- [Given instruction]
Output the material word for word. Leave each picture out.

- [Recorded data]
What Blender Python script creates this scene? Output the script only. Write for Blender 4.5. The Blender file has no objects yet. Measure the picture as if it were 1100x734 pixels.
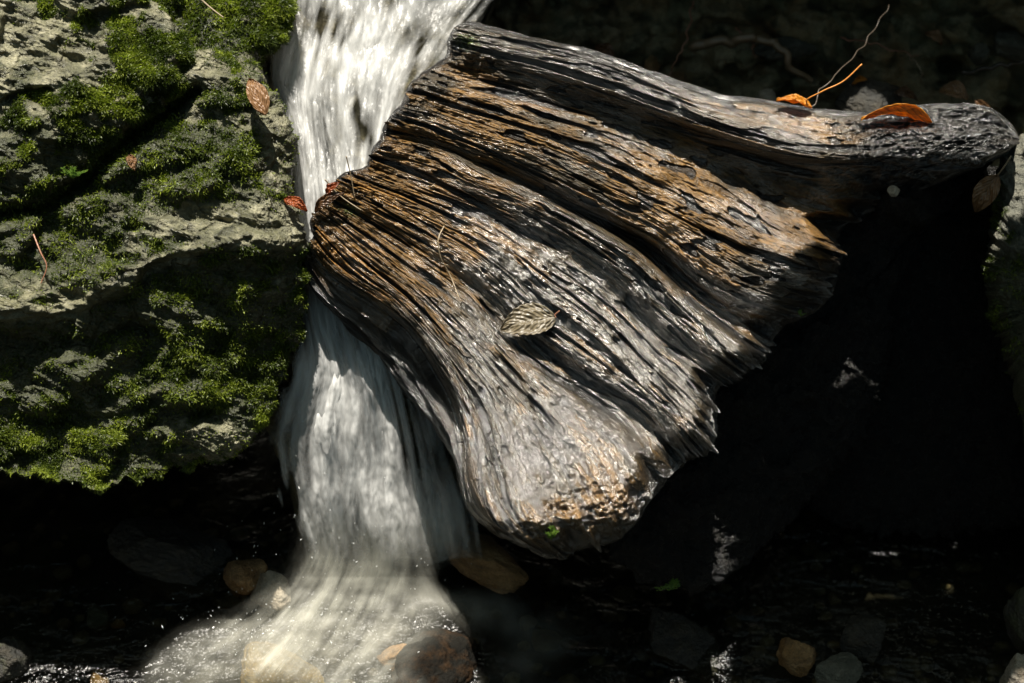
import bpy, math, random
import numpy as np
from mathutils import Vector

random.seed(4); RNG = np.random.default_rng(11)
S = bpy.context.scene
COL = S.collection

# ------------------------------------------------------------------ camera, sky, sun, exposure
PITCH = math.radians(42); D = 1.8
RGT = np.array([1.0, 0, 0]); UPV = np.array([0, math.sin(PITCH), math.cos(PITCH)])
TOW = np.array([0, -math.cos(PITCH), math.sin(PITCH)])            # towards the camera
CAM = TOW * D
cd = bpy.data.cameras.new('camera'); cam = bpy.data.objects.new('camera', cd); COL.objects.link(cam)
cam.location = CAM; cam.rotation_euler = (math.pi/2 - PITCH, 0, 0)
cd.sensor_width = 36; cd.lens = 36*D/1.1; cd.clip_end = 500; cd.clip_start = .05
cd.dof.use_dof = True; cd.dof.focus_distance = D - .03; cd.dof.aperture_fstop = 4.5
S.camera = cam
SUNC = np.array([-.05, .86, .50]); SUNC /= np.linalg.norm(SUNC)
SUN = RGT*SUNC[0] + UPV*SUNC[1] + TOW*SUNC[2]
ld = bpy.data.lights.new('sun', 'SUN'); ld.energy = 5.0; ld.angle = math.radians(.5); ld.color = (1, .94, .84)
sun = bpy.data.objects.new('sun', ld); COL.objects.link(sun)
sun.rotation_euler = Vector(SUN).to_track_quat('Z', 'Y').to_euler()
W_ = bpy.data.worlds.new('World'); S.world = W_; W_.use_nodes = True
nt = W_.node_tree; sky = nt.nodes.new('ShaderNodeTexSky'); sky.sky_type = 'NISHITA'; sky.sun_disc = False
sky.sun_elevation = math.asin(SUN[2]); sky.sun_rotation = math.atan2(SUN[0], SUN[1])
mx_ = nt.nodes.new('ShaderNodeMix'); mx_.data_type = 'RGBA'; mx_.blend_type = 'MULTIPLY'; mx_.inputs[0].default_value = 1; mx_.inputs[7].default_value = (.92, 1, .70, 1)   # light filtered by the leaves of the wood around
nt.links.new(sky.outputs[0], mx_.inputs[6]); nt.links.new(mx_.outputs[2], nt.nodes['Background'].inputs[0]); nt.nodes['Background'].inputs[1].default_value = .05
S.view_settings.view_transform = 'Standard'; S.view_settings.look = 'None'
S.view_settings.exposure = 1.25; S.view_settings.gamma = 1
S.render.engine = 'CYCLES'
S.cycles.transparent_max_bounces = 24; S.cycles.max_bounces = 6; S.cycles.use_denoising = True
S.cycles.caustics_reflective = False; S.cycles.caustics_refractive = False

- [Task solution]
What Blender Python script creates this scene? Output the script only. Write for Blender 4.5. The Blender file has no objects yet. Measure the picture as if it were 1100x734 pixels.
import bpy, math, random
import numpy as np
from mathutils import Vector

random.seed(4); RNG = np.random.default_rng(11)
S = bpy.context.scene
COL = S.collection

# ------------------------------------------------------------------ camera, sky, sun, exposure
PITCH = math.radians(42); D = 1.8
RGT = np.array([1.0, 0, 0]); UPV = np.array([0, math.sin(PITCH), math.cos(PITCH)])
TOW = np.array([0, -math.cos(PITCH), math.sin(PITCH)])            # towards the camera
CAM = TOW * D
cd = bpy.data.cameras.new('camera'); cam = bpy.data.objects.new('camera', cd); COL.objects.link(cam)
cam.location = CAM; cam.rotation_euler = (math.pi/2 - PITCH, 0, 0)
cd.sensor_width = 36; cd.lens = 36*D/1.1; cd.clip_end = 500; cd.clip_start = .05
cd.dof.use_dof = True; cd.dof.focus_distance = D - .03; cd.dof.aperture_fstop = 4.5
S.camera = cam
SUNC = np.array([-.05, .86, .50]); SUNC /= np.linalg.norm(SUNC)
SUN = RGT*SUNC[0] + UPV*SUNC[1] + TOW*SUNC[2]
ld = bpy.data.lights.new('sun', 'SUN'); ld.energy = 5.0; ld.angle = math.radians(.5); ld.color = (1, .94, .84)
sun = bpy.data.objects.new('sun', ld); COL.objects.link(sun)
sun.rotation_euler = Vector(SUN).to_track_quat('Z', 'Y').to_euler()
W_ = bpy.data.worlds.new('World'); S.world = W_; W_.use_nodes = True
nt = W_.node_tree; sky = nt.nodes.new('ShaderNodeTexSky'); sky.sky_type = 'NISHITA'; sky.sun_disc = False
sky.sun_elevation = math.asin(SUN[2]); sky.sun_rotation = math.atan2(SUN[0], SUN[1])
mx_ = nt.nodes.new('ShaderNodeMix'); mx_.data_type = 'RGBA'; mx_.blend_type = 'MULTIPLY'; mx_.inputs[0].default_value = 1; mx_.inputs[7].default_value = (.92, 1, .70, 1)   # light filtered by the leaves of the wood around
nt.links.new(sky.outputs[0], mx_.inputs[6]); nt.links.new(mx_.outputs[2], nt.nodes['Background'].inputs[0]); nt.nodes['Background'].inputs[1].default_value = .05
S.view_settings.view_transform = 'Standard'; S.view_settings.look = 'None'
S.view_settings.exposure = 1.25; S.view_settings.gamma = 1
S.render.engine = 'CYCLES'
S.cycles.transparent_max_bounces = 24; S.cycles.max_bounces = 6; S.cycles.use_denoising = True
S.cycles.caustics_reflective = False; S.cycles.caustics_refractive = False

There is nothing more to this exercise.